Tuesday, February 22, 2005

Mentoring in the Hizzle

On the way home from Paris, I was reading the kind of article that I tend to find irritating. A lot of articles about metrics and examples of success or how to get it in the corporate world tend to irritate me because they bastardize ideas by highlighting only the most opportunistic facets of what are already watered down justifications for corporate behavior.

But that rant aside, this article was suggesting that the next big thing for creating a successful institution out of a company is a mentoring culture. It was particularly irritating because it's an idea that I've brushed with myself while considering what would make a better educational process, and what I see in corporate culture is nothing like this.

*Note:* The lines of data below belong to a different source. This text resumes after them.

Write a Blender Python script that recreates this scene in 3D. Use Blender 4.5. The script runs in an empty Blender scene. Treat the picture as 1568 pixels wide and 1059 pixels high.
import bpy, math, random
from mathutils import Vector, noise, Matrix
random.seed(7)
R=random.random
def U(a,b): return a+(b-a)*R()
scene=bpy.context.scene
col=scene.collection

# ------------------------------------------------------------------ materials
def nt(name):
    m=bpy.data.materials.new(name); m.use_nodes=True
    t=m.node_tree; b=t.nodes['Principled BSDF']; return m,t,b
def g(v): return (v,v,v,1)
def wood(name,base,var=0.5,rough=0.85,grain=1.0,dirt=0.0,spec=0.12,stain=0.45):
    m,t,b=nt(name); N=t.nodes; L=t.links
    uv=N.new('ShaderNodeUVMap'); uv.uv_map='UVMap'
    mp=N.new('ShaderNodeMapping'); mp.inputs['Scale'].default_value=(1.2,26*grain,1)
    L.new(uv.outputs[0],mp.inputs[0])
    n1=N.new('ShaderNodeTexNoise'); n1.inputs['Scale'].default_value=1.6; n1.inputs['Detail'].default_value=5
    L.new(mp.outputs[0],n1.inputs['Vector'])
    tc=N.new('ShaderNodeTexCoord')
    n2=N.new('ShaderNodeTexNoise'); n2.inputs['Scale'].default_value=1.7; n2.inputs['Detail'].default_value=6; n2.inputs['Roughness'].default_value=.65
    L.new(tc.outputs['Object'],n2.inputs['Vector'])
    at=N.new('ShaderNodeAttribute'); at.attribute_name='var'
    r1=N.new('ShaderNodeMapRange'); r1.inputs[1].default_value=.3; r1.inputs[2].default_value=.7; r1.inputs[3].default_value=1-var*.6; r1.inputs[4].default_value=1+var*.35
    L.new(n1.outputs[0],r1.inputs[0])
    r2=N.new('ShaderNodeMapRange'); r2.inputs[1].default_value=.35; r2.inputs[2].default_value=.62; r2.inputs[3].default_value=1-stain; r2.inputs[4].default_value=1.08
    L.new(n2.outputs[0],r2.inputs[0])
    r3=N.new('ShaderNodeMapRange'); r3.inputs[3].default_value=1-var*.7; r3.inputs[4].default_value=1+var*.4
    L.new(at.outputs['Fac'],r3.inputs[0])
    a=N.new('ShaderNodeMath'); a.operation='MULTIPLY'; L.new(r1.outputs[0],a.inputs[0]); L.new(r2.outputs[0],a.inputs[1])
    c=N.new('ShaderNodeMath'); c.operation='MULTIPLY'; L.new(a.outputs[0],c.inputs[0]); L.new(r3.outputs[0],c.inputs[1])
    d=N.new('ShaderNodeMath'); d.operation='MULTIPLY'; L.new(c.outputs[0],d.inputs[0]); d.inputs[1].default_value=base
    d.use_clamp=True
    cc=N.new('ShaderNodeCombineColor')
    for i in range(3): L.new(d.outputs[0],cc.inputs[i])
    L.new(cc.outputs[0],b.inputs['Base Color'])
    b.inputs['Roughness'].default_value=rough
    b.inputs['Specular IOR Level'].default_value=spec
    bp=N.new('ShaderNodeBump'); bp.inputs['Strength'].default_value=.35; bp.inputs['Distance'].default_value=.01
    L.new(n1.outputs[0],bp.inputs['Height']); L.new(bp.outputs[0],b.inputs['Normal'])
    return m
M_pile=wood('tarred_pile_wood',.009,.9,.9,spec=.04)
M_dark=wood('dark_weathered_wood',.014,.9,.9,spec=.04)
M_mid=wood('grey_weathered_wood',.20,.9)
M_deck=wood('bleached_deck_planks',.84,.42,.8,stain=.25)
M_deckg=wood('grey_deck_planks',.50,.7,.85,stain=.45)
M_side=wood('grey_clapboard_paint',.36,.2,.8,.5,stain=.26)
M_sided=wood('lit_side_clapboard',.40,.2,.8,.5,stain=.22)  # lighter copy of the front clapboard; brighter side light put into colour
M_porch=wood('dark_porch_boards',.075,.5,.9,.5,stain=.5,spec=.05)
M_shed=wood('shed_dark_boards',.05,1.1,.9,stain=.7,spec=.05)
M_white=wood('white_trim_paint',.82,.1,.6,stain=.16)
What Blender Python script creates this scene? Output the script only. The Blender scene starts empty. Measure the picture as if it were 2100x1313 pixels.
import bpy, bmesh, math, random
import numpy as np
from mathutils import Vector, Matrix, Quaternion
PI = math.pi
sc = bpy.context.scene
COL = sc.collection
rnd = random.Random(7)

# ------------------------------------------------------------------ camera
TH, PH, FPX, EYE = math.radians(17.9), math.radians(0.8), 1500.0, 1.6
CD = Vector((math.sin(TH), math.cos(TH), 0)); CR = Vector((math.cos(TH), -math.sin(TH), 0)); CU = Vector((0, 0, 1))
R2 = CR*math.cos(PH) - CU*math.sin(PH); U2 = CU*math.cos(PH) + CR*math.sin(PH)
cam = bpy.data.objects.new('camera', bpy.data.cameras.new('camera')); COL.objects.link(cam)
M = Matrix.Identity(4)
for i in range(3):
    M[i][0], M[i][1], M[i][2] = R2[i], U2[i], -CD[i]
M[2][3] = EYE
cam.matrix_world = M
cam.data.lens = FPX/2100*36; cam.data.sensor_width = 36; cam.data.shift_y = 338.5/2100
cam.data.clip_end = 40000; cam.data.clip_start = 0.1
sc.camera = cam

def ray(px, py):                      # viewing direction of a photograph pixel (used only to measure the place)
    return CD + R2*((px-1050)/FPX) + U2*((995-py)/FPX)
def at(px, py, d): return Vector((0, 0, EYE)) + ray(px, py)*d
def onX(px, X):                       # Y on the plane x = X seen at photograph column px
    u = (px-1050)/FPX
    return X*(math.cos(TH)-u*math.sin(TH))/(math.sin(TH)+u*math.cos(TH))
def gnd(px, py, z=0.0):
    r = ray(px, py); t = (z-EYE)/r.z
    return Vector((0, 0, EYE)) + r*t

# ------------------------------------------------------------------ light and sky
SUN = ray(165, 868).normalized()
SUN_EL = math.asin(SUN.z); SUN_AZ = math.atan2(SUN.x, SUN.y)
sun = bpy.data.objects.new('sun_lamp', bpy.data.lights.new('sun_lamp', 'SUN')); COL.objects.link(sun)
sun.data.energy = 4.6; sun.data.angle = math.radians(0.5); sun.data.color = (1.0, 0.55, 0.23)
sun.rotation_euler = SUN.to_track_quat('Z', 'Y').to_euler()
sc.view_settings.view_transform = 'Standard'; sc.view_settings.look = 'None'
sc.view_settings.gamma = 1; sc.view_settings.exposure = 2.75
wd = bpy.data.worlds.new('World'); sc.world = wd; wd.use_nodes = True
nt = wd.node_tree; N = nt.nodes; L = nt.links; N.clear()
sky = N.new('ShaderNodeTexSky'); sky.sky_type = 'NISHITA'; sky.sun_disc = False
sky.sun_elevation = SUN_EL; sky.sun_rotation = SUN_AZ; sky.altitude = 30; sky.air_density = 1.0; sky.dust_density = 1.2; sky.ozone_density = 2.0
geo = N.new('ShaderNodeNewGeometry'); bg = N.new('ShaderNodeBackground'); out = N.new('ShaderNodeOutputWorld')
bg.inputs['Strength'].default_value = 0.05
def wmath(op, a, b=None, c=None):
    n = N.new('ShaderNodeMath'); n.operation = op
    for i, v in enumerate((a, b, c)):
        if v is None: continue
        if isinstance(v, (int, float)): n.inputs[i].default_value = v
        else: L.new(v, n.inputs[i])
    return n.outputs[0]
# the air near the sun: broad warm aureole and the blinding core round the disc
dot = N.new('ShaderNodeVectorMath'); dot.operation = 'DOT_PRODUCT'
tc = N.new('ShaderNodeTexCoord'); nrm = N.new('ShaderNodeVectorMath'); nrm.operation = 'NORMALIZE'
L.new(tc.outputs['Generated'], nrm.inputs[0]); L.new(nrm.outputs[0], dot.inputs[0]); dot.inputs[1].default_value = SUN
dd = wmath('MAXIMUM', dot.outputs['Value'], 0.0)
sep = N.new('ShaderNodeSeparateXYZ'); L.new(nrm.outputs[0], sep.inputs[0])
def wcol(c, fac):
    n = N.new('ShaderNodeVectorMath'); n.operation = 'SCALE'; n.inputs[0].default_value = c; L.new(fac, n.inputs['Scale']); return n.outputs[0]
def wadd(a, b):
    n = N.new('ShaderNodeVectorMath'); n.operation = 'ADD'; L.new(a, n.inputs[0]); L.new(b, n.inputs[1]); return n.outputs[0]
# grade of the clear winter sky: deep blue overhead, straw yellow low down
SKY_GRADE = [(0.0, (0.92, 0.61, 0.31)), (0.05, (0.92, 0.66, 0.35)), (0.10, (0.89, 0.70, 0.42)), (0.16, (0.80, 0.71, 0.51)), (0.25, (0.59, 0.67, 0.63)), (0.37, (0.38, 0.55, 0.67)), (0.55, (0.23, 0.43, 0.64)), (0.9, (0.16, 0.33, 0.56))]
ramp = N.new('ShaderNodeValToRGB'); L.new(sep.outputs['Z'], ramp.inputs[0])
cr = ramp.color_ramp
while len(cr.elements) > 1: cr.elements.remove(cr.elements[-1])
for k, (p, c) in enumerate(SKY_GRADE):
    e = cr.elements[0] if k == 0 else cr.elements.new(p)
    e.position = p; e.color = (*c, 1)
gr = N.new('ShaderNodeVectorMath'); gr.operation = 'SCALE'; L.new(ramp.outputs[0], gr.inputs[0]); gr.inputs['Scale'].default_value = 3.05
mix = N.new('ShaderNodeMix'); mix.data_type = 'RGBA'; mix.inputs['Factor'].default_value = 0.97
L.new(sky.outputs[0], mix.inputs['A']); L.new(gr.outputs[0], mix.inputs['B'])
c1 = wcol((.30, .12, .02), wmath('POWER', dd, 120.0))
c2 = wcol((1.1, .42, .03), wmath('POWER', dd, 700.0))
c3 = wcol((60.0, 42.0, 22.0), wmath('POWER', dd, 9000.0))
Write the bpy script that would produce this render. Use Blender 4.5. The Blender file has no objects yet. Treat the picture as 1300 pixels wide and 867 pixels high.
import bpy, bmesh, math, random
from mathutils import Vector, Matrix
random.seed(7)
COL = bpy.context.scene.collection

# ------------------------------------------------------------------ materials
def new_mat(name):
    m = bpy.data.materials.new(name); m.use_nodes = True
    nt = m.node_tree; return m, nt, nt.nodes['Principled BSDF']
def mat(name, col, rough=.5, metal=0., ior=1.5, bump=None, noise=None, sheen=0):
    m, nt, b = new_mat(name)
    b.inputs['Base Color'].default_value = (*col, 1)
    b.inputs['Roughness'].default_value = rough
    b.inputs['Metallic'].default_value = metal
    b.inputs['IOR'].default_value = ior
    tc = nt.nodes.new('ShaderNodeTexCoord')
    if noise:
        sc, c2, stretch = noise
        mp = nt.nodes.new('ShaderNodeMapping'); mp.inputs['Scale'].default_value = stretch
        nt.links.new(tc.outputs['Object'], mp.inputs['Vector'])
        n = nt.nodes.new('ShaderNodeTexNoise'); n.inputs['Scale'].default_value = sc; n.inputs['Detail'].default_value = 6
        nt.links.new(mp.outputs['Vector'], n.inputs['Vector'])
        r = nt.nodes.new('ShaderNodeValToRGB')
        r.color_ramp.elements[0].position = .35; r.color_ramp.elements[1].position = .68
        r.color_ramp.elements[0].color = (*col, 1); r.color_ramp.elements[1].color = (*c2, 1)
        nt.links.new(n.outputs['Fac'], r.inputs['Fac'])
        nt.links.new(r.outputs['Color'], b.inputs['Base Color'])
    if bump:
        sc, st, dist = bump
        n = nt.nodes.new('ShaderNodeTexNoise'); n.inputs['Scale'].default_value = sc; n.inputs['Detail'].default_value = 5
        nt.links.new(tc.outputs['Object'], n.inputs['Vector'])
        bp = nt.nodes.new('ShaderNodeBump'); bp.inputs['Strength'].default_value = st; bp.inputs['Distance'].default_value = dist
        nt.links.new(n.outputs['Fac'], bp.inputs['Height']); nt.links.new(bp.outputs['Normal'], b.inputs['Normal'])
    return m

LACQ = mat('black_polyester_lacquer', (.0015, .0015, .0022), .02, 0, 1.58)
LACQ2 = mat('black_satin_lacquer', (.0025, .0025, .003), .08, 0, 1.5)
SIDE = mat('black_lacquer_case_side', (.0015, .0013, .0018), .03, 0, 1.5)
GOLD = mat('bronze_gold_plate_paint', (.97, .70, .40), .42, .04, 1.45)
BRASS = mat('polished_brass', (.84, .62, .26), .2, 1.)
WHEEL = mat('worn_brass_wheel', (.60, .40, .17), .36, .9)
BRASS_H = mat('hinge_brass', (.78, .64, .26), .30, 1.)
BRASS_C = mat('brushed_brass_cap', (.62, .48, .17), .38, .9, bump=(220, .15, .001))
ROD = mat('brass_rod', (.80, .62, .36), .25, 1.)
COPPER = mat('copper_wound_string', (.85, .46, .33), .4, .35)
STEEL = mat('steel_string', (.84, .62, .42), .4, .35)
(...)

Forgetting most of what the article said, I revisted my thinking on mentoring and tried to refigure what it was that was so much more useful about a mentoring relationship, in my mind. Now that I think about it, it wasn't a very well developed idea at first. I think the main thing I was thinking about was that over time I've found that learning specific skills was never really what I needed to have done throughout my life. I sort of had been rutted into thinking like that from the regimented way that education was presented to me (in subjects and levels of skill). Ironically, this was a very successful method for me, but it was in the success that I think caused what I consider the most glaring omission from my own growth process. The validation of my own ideas and top put it tritely, learning how to think for myself. Not that I think that mentors are the end-all solution to helping you find your own path to self-identification and the subsequent self-motivated path to living a fulfilled life. Not that I even think that validating my own ideas before I was proven or skilled enough to deal with them would be the own answer here (as now it seems clear that the benefit of something really only becomes available after the lack of it).

Still, I try to figure out what would be the best mentoring relationship and I characterize it as the type of relationship where one can have their own specific questions identified and clarified without having to have some best practice applied to solving their problems (which I suppose is contrary to the whole idea of an institution alltogether). The mentor would give an example to follow from his own life while making use of the growing skills of the mentee.

And as if this idea wasn't problematic enough already, how does one then address the problem of getting the mentee to think for himself. Let's say the mentor takes the apprentice on and shows him the nature of his specific interest by enlisting his help in completing a project of his. How does the mentee see anything besides what the mentor shows him. It's a necessary example to have but the most common consequence will not be the mentee seeing how his interests can fit in with the greater picture, but how his skills can fit in with the picture that his mentor has painted. It comes with the territory of the novice not to be excited by the prospect of learning whether his skills fit his position, but with the prospect of seeing how he can help.

Which I figure brings us back to the drawing board.

Furthermore, once a mentor finally figures out what it is that he thinks he needs to do to impart the appropriate level of experience and guidance onto his mentee, he will no longer be the effective enthusiastic teacher that could relate to the students' interest in making the relationship work. It will hold less and less mystery for the person if he is not a natural teacher. The overall ambition of having a ubiquitous program where the valuable information that anyone has (not just that of qualified instructors) can be available will be further away.

Which leads me to think that maybe mentoring is not the way and basically what everyone should do is chronicle their passion and the only institutions should be libraries. Or rather the only instructors should be librarians who have powerful access to google and the explanation abilities of the best kindergarten teachers.

The idea that mentors would eventually lose interest (or evolve their interests beyond what is immediately useful to the mentee) is similar to another idea I had about how long a business should last. At some point, the obstacles to accomplish evolve and they're no longer about pleasing the customer. Every business wants to continue to acheive, but often they get to the point of profitability or supporting a successful product and goals evolve into something else.

And what makes it worse is when those businesses are handed down into hands that were not the founders' Standing on the shoulders of giants has always seemed like a dangerous prospect to me (ever since Jeff Goldblum said it in Jurassic Park) and it happens every day, watering down our industry and hurting the development of people by giving them something in a skewed state.

Theres a strong cry coming from inside me that says all businesses should go away when they leave the hands of their founders. Not just for the prideful reasons that used to be responsible for this idea, but because I genuinely think that it would make for a more thoughtful and fulfilled society. It would probably serve justice and fight crime as well.

Unfortunately, this post has become an essay, and a poorly organized one at that. The main thing I wanted to say was the mentoring in corporate culture is a probably a sham and that we should tear down most institutions so that people can all experience the purpose of building them up.